More on Nantucket Nectars

Excerpts from the cover story article Any bright ideas: at Snapple Beverage Group, bottles dress up, Nantucket comes ashore, water floats in later than sooner. Just another day at the fun factory, from the July 15, 2002 issue of Beverage World:

A couple of breaths later, and another bundle of joy, Nantucket Nectars, was dropped off (at Snapple). Nantucket came into this world at an auspicious moment, when SBG had finally managed to take stock of its well-stocked cupboard and produce something on behalf of every dang one of its kids.

The connection is there in some form for each brand, as much for Yoo-Hoo (whose summer promotions this year include its loyalists pouring the chocolate elixir all over themselves and rolling in sand and turning themselves into Yoo-Hoo Cutlets; maybe fanatics is a better word) and it's true for the newest addition, Nantucket Nectars.

Even though Nantucket, to the naked eye, seems redundant to Snapple and Mistic as yet another fruit-heavy line, the brainchild of Tom & Tom (it will continue to be run out of their Cambridge, MA headquarters) fills a definite gap at SBG. There was no 100-percent juice capability, which is a void if you want to be the premiere premium beverage supplier in the known universe. It helps that Nantucket's, Mistic's and Snapple's top four fruit flavors are all mutually exclusive--no overlap at all.

"Nantucket gives us entree into health and wellness that we didn't have," says Belsito. "Look at our portfolio now. There are very few things we don't think we can't address with our current brands. A year ago, we couldn't have said that."

"We try not to Snappleize all the different businesses," Sands says of the marketing tacks taken. Partying bottles wouldn't necessarily work for Nantucket Nectars. But getting new stuff--even if it's not Best Stuff--out the door is another matter. The speed to market that became Snapple's priority under Triarc, remains a fast fact of life.

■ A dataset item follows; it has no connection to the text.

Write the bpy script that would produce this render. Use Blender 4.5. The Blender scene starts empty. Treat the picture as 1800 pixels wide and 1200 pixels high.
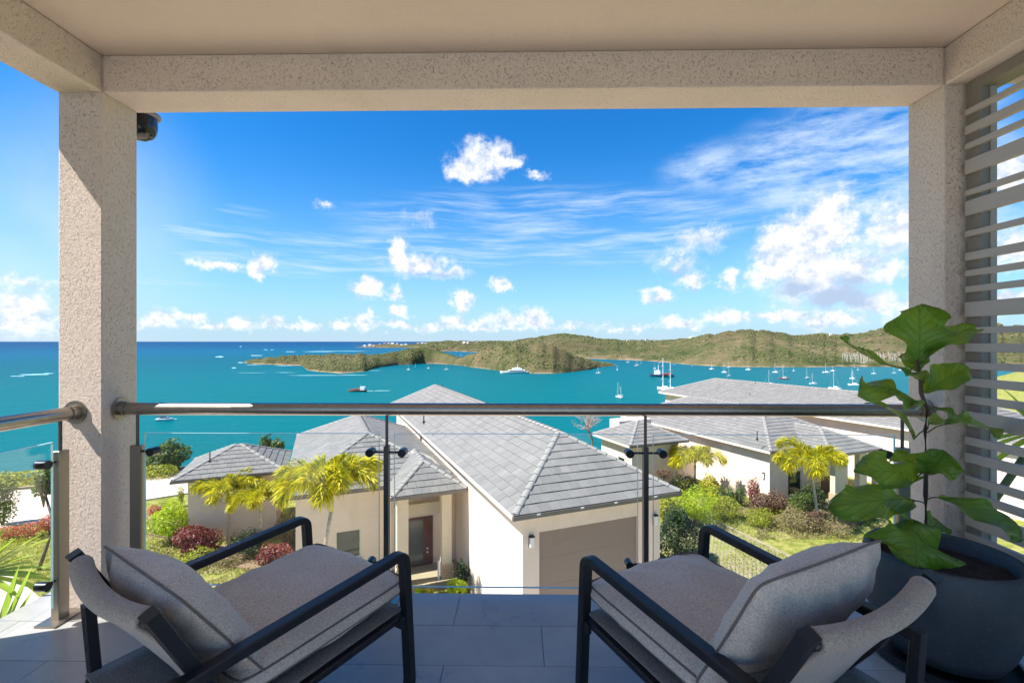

"We bought Nantucket Nectars," laughs Belsito, "walked in and said 'let's go. How come you haven't done anything in the last 18 minutes?"' It's funny because it's true. Nantucket, like Yoo-Hoo and Orangina before it, employed people with ideas of their own, but their respective ownerships (Ocean Spray and Pernod Ricard) had the brands on the block for a long time, thus, according to Sands, inadvertently stifling the initiative pipeline. With Snapple (and Cadbury) providing a home for these labels, ideas burst into reality Within fewer than 90 days of the Nantucket purchase, there were three new flavors on the market, including a very unique blueberry arrival dubbed Maine Berry Punch.

The House of Snapple
 
Brand Share Of Volume
 
Snapple *          75%
Yoo-Hoo             8%
Mistic              7%
Nantucket Nectars   5%
Stewart's           4%
Orangina            1%
 
* Includes Elements, now positioned as a separate line.